Write out the whole listing again, exactly.

* _DATA SEGMENT_:

start

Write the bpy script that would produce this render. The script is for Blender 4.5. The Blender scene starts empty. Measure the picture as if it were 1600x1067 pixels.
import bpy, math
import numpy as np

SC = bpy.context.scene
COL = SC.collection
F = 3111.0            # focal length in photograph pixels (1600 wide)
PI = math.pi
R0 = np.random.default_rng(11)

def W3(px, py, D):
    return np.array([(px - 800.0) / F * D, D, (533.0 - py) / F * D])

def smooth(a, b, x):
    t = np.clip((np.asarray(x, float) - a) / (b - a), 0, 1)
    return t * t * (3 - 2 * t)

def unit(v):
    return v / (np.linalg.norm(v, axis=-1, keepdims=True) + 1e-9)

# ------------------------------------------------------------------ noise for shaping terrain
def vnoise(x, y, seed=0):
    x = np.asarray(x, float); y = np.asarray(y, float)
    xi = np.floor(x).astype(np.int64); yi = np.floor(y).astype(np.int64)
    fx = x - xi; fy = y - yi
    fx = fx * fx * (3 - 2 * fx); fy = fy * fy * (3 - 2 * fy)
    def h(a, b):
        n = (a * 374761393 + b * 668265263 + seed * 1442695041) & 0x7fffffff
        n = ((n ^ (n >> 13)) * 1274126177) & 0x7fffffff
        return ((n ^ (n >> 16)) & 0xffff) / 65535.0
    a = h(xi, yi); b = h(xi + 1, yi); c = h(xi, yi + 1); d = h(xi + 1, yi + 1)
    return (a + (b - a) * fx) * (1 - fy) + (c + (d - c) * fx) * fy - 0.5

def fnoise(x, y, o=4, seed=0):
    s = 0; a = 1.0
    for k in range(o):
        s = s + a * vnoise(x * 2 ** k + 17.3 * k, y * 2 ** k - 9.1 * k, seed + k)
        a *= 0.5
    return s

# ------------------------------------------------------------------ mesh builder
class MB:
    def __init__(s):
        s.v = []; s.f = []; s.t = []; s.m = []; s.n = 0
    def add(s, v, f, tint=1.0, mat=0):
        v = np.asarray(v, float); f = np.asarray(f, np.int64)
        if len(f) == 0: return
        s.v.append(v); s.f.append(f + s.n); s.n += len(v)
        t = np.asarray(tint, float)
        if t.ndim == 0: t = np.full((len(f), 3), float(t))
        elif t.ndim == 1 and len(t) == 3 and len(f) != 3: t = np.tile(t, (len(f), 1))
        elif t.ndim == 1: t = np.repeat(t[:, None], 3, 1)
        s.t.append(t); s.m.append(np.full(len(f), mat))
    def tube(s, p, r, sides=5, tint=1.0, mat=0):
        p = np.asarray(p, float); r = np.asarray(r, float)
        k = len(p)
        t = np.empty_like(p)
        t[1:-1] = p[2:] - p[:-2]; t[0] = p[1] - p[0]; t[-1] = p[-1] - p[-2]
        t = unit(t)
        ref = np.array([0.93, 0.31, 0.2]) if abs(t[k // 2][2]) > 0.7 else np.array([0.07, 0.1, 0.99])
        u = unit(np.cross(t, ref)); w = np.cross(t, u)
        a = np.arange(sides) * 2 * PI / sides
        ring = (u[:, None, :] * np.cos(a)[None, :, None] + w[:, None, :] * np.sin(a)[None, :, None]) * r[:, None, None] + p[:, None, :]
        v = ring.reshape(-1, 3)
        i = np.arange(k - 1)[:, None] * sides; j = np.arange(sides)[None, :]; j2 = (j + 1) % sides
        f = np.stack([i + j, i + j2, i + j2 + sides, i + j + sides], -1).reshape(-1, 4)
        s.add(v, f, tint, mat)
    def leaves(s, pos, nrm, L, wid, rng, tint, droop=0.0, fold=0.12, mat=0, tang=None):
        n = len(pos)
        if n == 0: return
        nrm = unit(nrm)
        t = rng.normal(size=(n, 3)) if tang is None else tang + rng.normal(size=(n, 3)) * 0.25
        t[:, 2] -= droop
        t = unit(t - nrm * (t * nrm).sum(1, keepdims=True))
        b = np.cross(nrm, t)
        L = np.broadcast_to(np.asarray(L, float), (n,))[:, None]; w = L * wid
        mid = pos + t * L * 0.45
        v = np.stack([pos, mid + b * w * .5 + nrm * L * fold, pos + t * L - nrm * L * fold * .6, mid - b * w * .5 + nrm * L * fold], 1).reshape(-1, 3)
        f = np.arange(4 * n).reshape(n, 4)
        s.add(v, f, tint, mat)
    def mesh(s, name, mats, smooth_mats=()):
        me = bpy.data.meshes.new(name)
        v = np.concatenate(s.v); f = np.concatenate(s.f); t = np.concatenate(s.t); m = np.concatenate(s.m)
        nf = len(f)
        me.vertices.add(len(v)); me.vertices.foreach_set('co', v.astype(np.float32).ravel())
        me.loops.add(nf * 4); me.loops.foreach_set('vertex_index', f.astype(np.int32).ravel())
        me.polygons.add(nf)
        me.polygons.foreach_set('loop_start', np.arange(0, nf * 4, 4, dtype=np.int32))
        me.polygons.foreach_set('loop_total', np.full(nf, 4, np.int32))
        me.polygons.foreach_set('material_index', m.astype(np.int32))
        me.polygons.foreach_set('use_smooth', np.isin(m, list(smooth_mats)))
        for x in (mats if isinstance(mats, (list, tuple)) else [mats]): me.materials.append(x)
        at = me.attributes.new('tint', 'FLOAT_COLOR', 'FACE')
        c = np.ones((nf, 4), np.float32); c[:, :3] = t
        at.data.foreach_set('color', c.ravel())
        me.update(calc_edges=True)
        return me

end

* _RESULT OF THE TASK_:
Write the bpy script that would produce this render. The script is for Blender 4.5. The Blender scene starts empty. Measure the picture as if it were 1600x1067 pixels.
import bpy, math
import numpy as np

SC = bpy.context.scene
COL = SC.collection
F = 3111.0            # focal length in photograph pixels (1600 wide)
PI = math.pi
R0 = np.random.default_rng(11)

def W3(px, py, D):
    return np.array([(px - 800.0) / F * D, D, (533.0 - py) / F * D])

def smooth(a, b, x):
    t = np.clip((np.asarray(x, float) - a) / (b - a), 0, 1)
    return t * t * (3 - 2 * t)

def unit(v):
    return v / (np.linalg.norm(v, axis=-1, keepdims=True) + 1e-9)

# ------------------------------------------------------------------ noise for shaping terrain
def vnoise(x, y, seed=0):
    x = np.asarray(x, float); y = np.asarray(y, float)
    xi = np.floor(x).astype(np.int64); yi = np.floor(y).astype(np.int64)
    fx = x - xi; fy = y - yi
    fx = fx * fx * (3 - 2 * fx); fy = fy * fy * (3 - 2 * fy)
    def h(a, b):
        n = (a * 374761393 + b * 668265263 + seed * 1442695041) & 0x7fffffff
        n = ((n ^ (n >> 13)) * 1274126177) & 0x7fffffff
        return ((n ^ (n >> 16)) & 0xffff) / 65535.0
    a = h(xi, yi); b = h(xi + 1, yi); c = h(xi, yi + 1); d = h(xi + 1, yi + 1)
    return (a + (b - a) * fx) * (1 - fy) + (c + (d - c) * fx) * fy - 0.5

def fnoise(x, y, o=4, seed=0):
    s = 0; a = 1.0
    for k in range(o):
        s = s + a * vnoise(x * 2 ** k + 17.3 * k, y * 2 ** k - 9.1 * k, seed + k)
        a *= 0.5
    return s

# ------------------------------------------------------------------ mesh builder
class MB:
    def __init__(s):
        s.v = []; s.f = []; s.t = []; s.m = []; s.n = 0
    def add(s, v, f, tint=1.0, mat=0):
        v = np.asarray(v, float); f = np.asarray(f, np.int64)
        if len(f) == 0: return
        s.v.append(v); s.f.append(f + s.n); s.n += len(v)
        t = np.asarray(tint, float)
        if t.ndim == 0: t = np.full((len(f), 3), float(t))
        elif t.ndim == 1 and len(t) == 3 and len(f) != 3: t = np.tile(t, (len(f), 1))
        elif t.ndim == 1: t = np.repeat(t[:, None], 3, 1)
        s.t.append(t); s.m.append(np.full(len(f), mat))
    def tube(s, p, r, sides=5, tint=1.0, mat=0):
        p = np.asarray(p, float); r = np.asarray(r, float)
        k = len(p)
        t = np.empty_like(p)
        t[1:-1] = p[2:] - p[:-2]; t[0] = p[1] - p[0]; t[-1] = p[-1] - p[-2]
        t = unit(t)
        ref = np.array([0.93, 0.31, 0.2]) if abs(t[k // 2][2]) > 0.7 else np.array([0.07, 0.1, 0.99])
        u = unit(np.cross(t, ref)); w = np.cross(t, u)
        a = np.arange(sides) * 2 * PI / sides
        ring = (u[:, None, :] * np.cos(a)[None, :, None] + w[:, None, :] * np.sin(a)[None, :, None]) * r[:, None, None] + p[:, None, :]
        v = ring.reshape(-1, 3)
        i = np.arange(k - 1)[:, None] * sides; j = np.arange(sides)[None, :]; j2 = (j + 1) % sides
        f = np.stack([i + j, i + j2, i + j2 + sides, i + j + sides], -1).reshape(-1, 4)
        s.add(v, f, tint, mat)
    def leaves(s, pos, nrm, L, wid, rng, tint, droop=0.0, fold=0.12, mat=0, tang=None):
        n = len(pos)
        if n == 0: return
        nrm = unit(nrm)
        t = rng.normal(size=(n, 3)) if tang is None else tang + rng.normal(size=(n, 3)) * 0.25
        t[:, 2] -= droop
        t = unit(t - nrm * (t * nrm).sum(1, keepdims=True))
        b = np.cross(nrm, t)
        L = np.broadcast_to(np.asarray(L, float), (n,))[:, None]; w = L * wid
        mid = pos + t * L * 0.45
        v = np.stack([pos, mid + b * w * .5 + nrm * L * fold, pos + t * L - nrm * L * fold * .6, mid - b * w * .5 + nrm * L * fold], 1).reshape(-1, 3)
        f = np.arange(4 * n).reshape(n, 4)
        s.add(v, f, tint, mat)
    def mesh(s, name, mats, smooth_mats=()):
        me = bpy.data.meshes.new(name)
        v = np.concatenate(s.v); f = np.concatenate(s.f); t = np.concatenate(s.t); m = np.concatenate(s.m)
        nf = len(f)
        me.vertices.add(len(v)); me.vertices.foreach_set('co', v.astype(np.float32).ravel())
        me.loops.add(nf * 4); me.loops.foreach_set('vertex_index', f.astype(np.int32).ravel())
        me.polygons.add(nf)
        me.polygons.foreach_set('loop_start', np.arange(0, nf * 4, 4, dtype=np.int32))
        me.polygons.foreach_set('loop_total', np.full(nf, 4, np.int32))
        me.polygons.foreach_set('material_index', m.astype(np.int32))
        me.polygons.foreach_set('use_smooth', np.isin(m, list(smooth_mats)))
        for x in (mats if isinstance(mats, (list, tuple)) else [mats]): me.materials.append(x)
        at = me.attributes.new('tint', 'FLOAT_COLOR', 'FACE')
        c = np.ones((nf, 4), np.float32); c[:, :3] = t
        at.data.foreach_set('color', c.ravel())
        me.update(calc_edges=True)
        return me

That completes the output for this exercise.